The federal National Science Foundation (NSF) first began funding research around smart cities more than a decade ago, and last year united that research under its Smart and Connected Communities program.
The program, which takes into account the fact that communities "are entering a new era of transformation in which residents and their surrounding environments are increasingly connected through rapidly-changing intelligent technologies," funds research through grants on ways to "bring about new levels of economic opportunity and growth, safety and security, health and wellness, and overall quality of life."
In a keynote address at the Smart Cities Connect conference last week in Kansas City, MO, Jim Kurose, assistant director for the NSF’s Directorate of Computer and Information Science and Engineering (CISE), discussed the agency’s work in funding smart city research and the interactions between the public and private sector.
Smart Cities Dive then caught up with Kurose to discuss NSF being "ahead of the curve," the role of the business community in innovation, and how education can help ensure people benefit equally.
This interview has been edited for length and clarity.
SMART CITIES DIVE: The NSF has been funding smart city research for a decade or more. Traditionally, government is not that forward looking. What was it that made NSF realize this is something it wanted to get ahead on?
JIM KUROSE: I want people to realize that we’ve been ahead of the curve. The cyber physical systems program inside CISE dates back to 2008. We had a couple of very visionary program directors, both of whom saw at the time that the integration of computing into devices in the physical environment was going to be very important.
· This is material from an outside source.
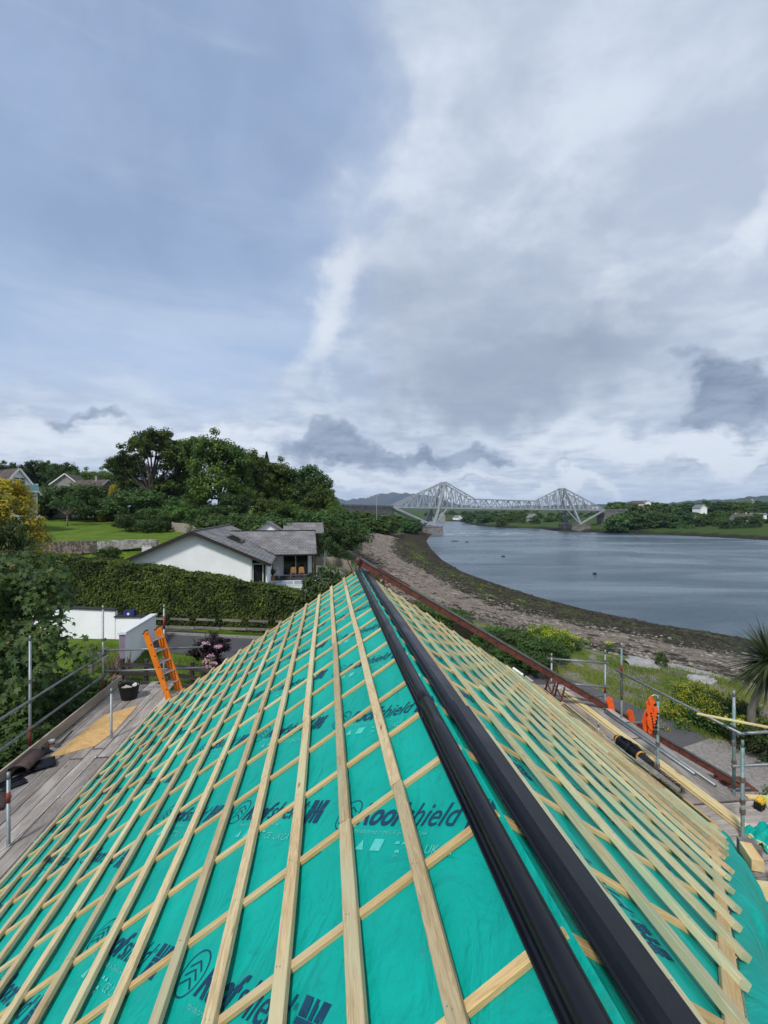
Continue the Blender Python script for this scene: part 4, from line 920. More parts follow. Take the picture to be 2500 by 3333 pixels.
# ------------------------------------------------------------------ red tile hoist running up the shore side of the roof
def hoist():
    lo_, hi = at(2412, 2556, 11.15), at(1166, 1822, 10.35); r = empty('tile_hoist', (lo_.x, lo_.y, ZG), 'long rusty red hoist sloping from the yard past the far roof end', 'hoist')
    d = (hi-lo_).normalized(); acr = d.cross(ZV).normalized()
    if acr.y < 0: acr = -acr
    upv = acr.cross(d).normalized()
    if upv.z < 0: upv = -upv
    for k, s in enumerate((0, .32)):
        o_ = acr*s; nseg = 26
        mb = MB()
        mb.beam(lo_+o_, hi+o_, .012, .12, upv); mb.beam(lo_+o_+upv*.060+acr*.02, hi+o_+upv*.060+acr*.02, .05, .01, upv); mb.beam(lo_+o_-upv*.060+acr*.02, hi+o_-upv*.060+acr*.02, .05, .01, upv)
        g = mb.build('side_channel', M_hoist, r)
        mb = MB(); ln = (hi-lo_).length; q = .3
        while q < ln:
            p = lo_+o_+d*q; mb.tube([p-acr*.0075, p+acr*.0075], .022, 10); q += .52
        mb.build('bolt_holes', M_blackm, g)
        mb = MB(); mb.beam(lo_+o_+upv*.076, hi+o_+upv*.076, .06, .022, upv); mb.build('running_rail', M_hoistt, r)
    mb = MB(); q = .15
    while q < (hi-lo_).length: p = lo_+d*q; mb.beam(p, p+acr*.32, .03, .03, upv); q += .9
    mb.build('cross_bars', M_hoist, r)
    mb = MB(); a = hi+acr*0; mb.beam(a-upv*.12-acr*.04, a+upv*.10-acr*.04, .08, .03, d); mb.tube([a-acr*.06, a+acr*.38], .05, 12); mb.beam(a-d*.45+upv*.1, a-d*1.3+upv*.12, .10, .03, upv); mb.build('head_pulley', M_hoist, r)
    for f, drop in ((.50,.62),(.475,.6),(.99,.7),(.93,.45)):
        p = lo_+d*((hi-lo_).length*f); mb = MB(); mb.beam(p-upv*.08, p-upv*drop-d*.15-ZV*.05, .03, .03); mb.beam(p-upv*.08+d*.35, p-upv*drop*.6-d*.1, .025, .025); mb.beam(p+acr*.32-upv*.08, p+acr*.32-upv*drop-d*.15, .03, .03); mb.build('roof_leg', M_hoist, r)
    for f in (.02, .27, .36):
        p = lo_+d*((hi-lo_).length*f); ft = Vector((p.x-.15, p.y, max(ZG, p.z-(1.2 if f > .1 else 2.6)))); mb = MB(); mb.beam(p-upv*.08, ft, .05, .05); mb.beam(p+acr*.32-upv*.08, ft+acr*.5, .05, .05)
        mb.beam(p-upv*.08-d*.0, p-upv*.08-d*.5-ZV*.5, .04, .04); mb.beam(ft*.5+p*.5, (ft+acr*.5)*.5+(p+acr*.32)*.5, .03, .03); mb.build('stand', M_hoist, r)
    mb = MB(); p = lo_+d*.2; mb.tube([p-ZV*.1-acr*.1, p-ZV*.1+acr*.5], .11, 14); mb.box(p.x-.1, p.x+.5, p.y-.1, p.y+.5, p.z-.35, p.z-.12); mb.build('motor_housing', M_hoist, r)
    # orange carriage arms between the rails
    ln = (hi-lo_).length
    for f, hh in ((.44,.46),(.385,.44)):
        p = lo_+d*(ln*(f-.08)); mb = MB()
        pr = [(-.05,-.05),(.09,-.30),(.15,-.28),(.07,.05),(.03,.26),(-.06,.30),(-.11,.2),(-.07,.08)]
        ex = Vector((1,0,0)); vs = [p+ex*x*1.0+ZV*(z+.05)*hh*2.0-acr*.05 for x, z in pr]
        n = len(vs); mb.add(vs+[v+acr*.04 for v in vs], [tuple(range(n)), tuple(range(2*n-1,n-1,-1))]+[((i+1)%n,i,i+n,(i+1)%n+n) for i in range(n)]); mb.build('carriage_arm', M_orange2, r)
hoist()
def tongs():
    c = at(2128, 2300, 8.15); r = empty('orange_clamp', c, 'bright orange lifting clamp with black teeth hanging on the short teal pole', 'lifting clamp')
    for k, (dx, dz, rot, sc) in enumerate(((-.12,-.06,.10,1.0),(-.05,.0,-.05,1.15),(-.02,-.12,.22,.9),(-.16,-.10,-.2,.7))):
        pr = [(-.05,-.34),(.0,-.36),(.035,-.2),(.05,0),(.04,.13),(.0,.2),(-.055,.15),(-.03,.04),(-.075,-.06),(-.09,-.2)]
        mb = MB(Matrix.Translation(c+Vector((dx*.8, -.03*k, dz)))@Matrix.Rotation(rot, 4, 'Y')@Matrix.Scale(sc, 4)); n = len(pr)
        mb.add([(x,0,z) for x, z in pr]+[(x,.022,z) for x, z in pr], [tuple(range(n)), tuple(range(2*n-1,n-1,-1))]+[((i+1)%n,i,i+n,(i+1)%n+n) for i in range(n)]); mb.build('clamp_plate', M_orange2, r)
        mb = MB(Matrix.Translation(c+Vector((dx*.8+.012, -.03*k-.005, dz)))@Matrix.Rotation(rot, 4, 'Y')@Matrix.Scale(sc, 4))
        for q in range(6): mb.box(.012,.05,-.004,.026,-.3+q*.07,-.27+q*.07)
        mb.build('teeth', M_blackm, r)
    mb = MB(); mb.tube([c+Vector((-.06,0,.2)), c+Vector((.0,0,.24)), c+Vector((.06,.02,.22))], .006, 6); mb.build('cord', M_white, r)
tongs()
# sealant tubes and gutter lengths at the far right corner
mb = MB(); mb.tube([RS(9.75, 3.95, .03), RS(9.55, 4.12, .03)], .028, 12); mb.build('sealant_tube', M_white) ; tag(bpy.data.objects['sealant_tube'], 'small white sealant tube resting on the far right battens', 'sealant tube')
mb = MB(); mb.tube([RS(9.62, 4.22, .03), RS(9.45, 4.33, .03)], .026, 12); o = mb.build('sealant_tube', M_alu); tag(o, 'small silver sealant tube just below the white one on the far right battens', 'sealant tube')
o = MB().sweep([(-.06,0),(-.04,-.04),(0,-.058),(.04,-.04),(.06,0),(.053,0),(.035,-.035),(0,-.05),(-.035,-.035),(-.053,0)], lambda t, a, b: RP(t, 5.45+a, 4.50-b-.02-.0*t), [9.9,10.4,11.2]).build('gutter_length', M_black); tag(o, 'short dark gutter length lying on the far end of the right platform', 'gutter')
# ================================================================== FOLIAGE
def unit(n, r): v = r.normal(size=(n, 3)); return v/np.linalg.norm(v, axis=1, keepdims=True)
def leaves(C, Nn, size, r, asp=.55, droop=.0):
    """leaf shaped quads at C facing roughly along Nn"""
    n = len(C); nn = Nn+unit(n, r)*.75; nn /= np.linalg.norm(nn, axis=1, keepdims=True)
    t = np.cross(nn, unit(n, r)); t /= np.linalg.norm(t, axis=1, keepdims=True)+1e-9; b = np.cross(nn, t)
    s = (size*r.uniform(.65, 1.35, n))[:, None]
    V = np.empty((n, 4, 3)); V[:,0] = C-t*s*.5; V[:,1] = C+b*s*asp*.5+nn*s*.06; V[:,2] = C+t*s*.5-nn*s*.10; V[:,3] = C-b*s*asp*.5+nn*s*.06
    return V.reshape(-1, 3), np.arange(4*n).reshape(-1, 4)
def clumps_in(ells, K, r, shell=.55):
    out = []; w = np.array([e[3]*e[4]*e[5] for e in ells])**.67; w /= w.sum()
    for k in range(K):
        e = ells[r.choice(len(ells), p=w)]; u = unit(1, r)[0]; rad = r.uniform(shell, 1)
        if u[2] < -.5: u[2] *= -.6
        out.append((e[0]+u[0]*e[3]*rad, e[1]+u[1]*e[4]*rad, e[2]+u[2]*e[5]*rad))
    return np.array(out)
def crown_mesh(ells, K, cr, per, leaf, seed, flat=.75, shell=.55, asp=.6):
    r = np.random.default_rng(seed); cc = clumps_in(ells, K, r, shell); n = K*per
    idx = np.repeat(np.arange(K), per); u = unit(n, r); rad = (r.uniform(0, 1, n)**.4)[:, None]*(cr*r.uniform(.55, 1.25, K))[idx][:, None]
    C = cc[idx]+u*rad*np.array([1, 1, flat]); Nn = u+np.array([0, 0, .55]); V, F = leaves(C, Nn, leaf, r, asp); return V, F, cc
def trunk_mesh(H, r0, targets, seed, z_fork=.35, lean=(0, 0)):
    rg = random.Random(seed); mb = MB(); top = Vector((lean[0], lean[1], H*.8)); pts = []
    for k in range(7):
        f = k/6; pts.append(Vector((top.x*f*f+rg.uniform(-.03,.03)*H*.3, top.y*f*f+rg.uniform(-.03,.03)*H*.3, H*.8*f-.4*(f == 0))))
    mb.tube(pts, [r0*(1.25 if k == 0 else 1)*(1-.8*k/6) for k in range(7)], 8)
    for t in targets:
        t = Vector(t); f = min(.9, max(z_fork, t.z/H*.62)); i = min(5, int(f*6)); a = pts[i]; rr = r0*(1-.8*f)*.5
        m = (a+t)/2+Vector((rg.uniform(-.1,.1)*H*.3, rg.uniform(-.1,.1)*H*.3, -.02*H)); mb.tube([a, m, t], [rr, rr*.6, rr*.2], 5, cap=False)
    return mb
def make_tree(name, ells, K, cr, per, leaf, mat, H, r0, seed, label=None, cat='tree', group=None, bark=None, flat=.75, shell=.55, nb=12, lean=(0,0), asp=.6, zf=.35):
    root = empty(name, (0,0,0), label, cat, group)
    V, F, cc = crown_mesh(ells, K, cr, per, leaf, seed, flat, shell, asp)
    c = mesh_obj('crown', V, None, mat, root, quads=F)
    if r0: trunk_mesh(H, r0, [tuple(x) for x in cc[:nb]], seed, zf, lean).build('trunk', bark or M_bark, root, True)
    return root
protos = {}
def place(proto, loc, rz=0, s=1, sz=None, label=None, cat=None, group=None, first=set()):
    p = protos[proto]
    if proto in first: o = copy_tree(p)
    else: first.add(proto); o = p
    o.location = loc; o.rotation_euler = (0, 0, rz); o.scale = (s, s, sz or s)
    for k in ('label', 'category', 'group'):
        if k in o: del o[k]
    return tag(o, label, cat or 'tree', group)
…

You could sort of see that at the time, and there were a lot of challenges there both in terms of the applications but in terms of wanting to make sure that the devices were resilient, that cybersecurity concerns with those types of devices were taken care of. The notion of embedding computers into the physical environment traces its roots to then. We’re really proud to have invested in that.
NSF is a very bottom-up agency in the sense that we have close ties with the research community. About half of the program directors inside the CISE directorate come from industry. We have people who come from the community, and when we want to do things we run workshops and see whether the community feels this is an important area, if there are fundamental research problems to address.
So there wasn't any kind of pushback or reluctance?
KUROSE: I think if you think about areas like avionics and cars braking systems, more and more computing was beginning to be integrated into those. I think 2007 is when the iPhone came out. I don’t think anybody in 2007 envisioned how central a phone would become, but there were already inklings about other computing devices embedded in the environment. And this notion of computing embedded all around us in the environment: homes with sensors and things like that, I think forward-looking researchers had an inkling about that.
The Smart and Connected Communities program the NSF launched last year. What does that look like day-to-day?
KUROSE: We invest approximately $20 million a year; we invested $20 million in 2017. That was the first time the specifically named program came into being. Before that, there were these allied areas: cyber physical systems, what we do in secure and trustworthy cyberspace.
Some of the investments we’d been making in AI and computer systems and networking all feed into smart and connected communities, but we felt that the time was ripe in 2017 to bring together those technologies and also to look to the community, not just the research community but to towns and cities and pull together those technologies for use-inspired research for smart and connected communities.
That may range anywhere from agricultural and rural and suburban applications to the sonic example of sound and noise pollution. It really runs the gamut. But I think the key thing about the smart and connected communities was really bringing in the local community and looking for use-inspired research derived from real challenges in community settings.
What role can the business community play in this, especially in terms of public-private partnerships (P3s)? How do you see that relationship evolving?
KUROSE: To me, the interaction between what happens in academia, which is funded by federal research dollars, and what happens in industry, especially in the IT sector, is an amazing story and is something that is uniquely American. I’ve been involved in research projects in other parts of the world, and really what we do in this country is unique.
The notion of ideas and artifacts and people, software, hardware, built things flowing back and forth between academia and industry and getting amplified each time is amazing. Other countries really want to replicate that, I think it’s something really special here.
How do you ensure equity, and make sure there are citizens who don’t feel they've been left behind by all this innovation?
KUROSE: Let me first say a couple of words about education, then we can come back. There’s a program called Computer Science For All. The "For All" is what I like to always emphasize. This is a program in developing K-12 rigorous computer science, in addition to a programming course one might take. You could take a programming course, or we developed a curriculum called Computer Science Principles, which is about the creative use of computing in a lot of different disciplines.
One of the things when we did that was really to focus on equity of access. It’s actually offered as an Advanced Placement exam, and if you look at the diversity statistics of students who have taken that course versus the traditional computer science A exam which is still offered, when the College Board introduced that new course last year, 55,000 students took it, the largest launch ever in the history of the College Board. Twice the number of women took those combined courses, twice the number of African-American and Latino students. We made a real effort to reach out. Equity and access were really first and foremost.
It's interesting to me to hear about “smart cities,” as there’s smart cities and smart communities. I think the more encompassing view of smart communities, because not everybody lives in a city, we really need to think about rural communities, border communities as well as cities, then there’s equity in access issues in all those. I think the fact that we focus on communities rather than just cities tries to make equity access fairness, if you will, part of what we do.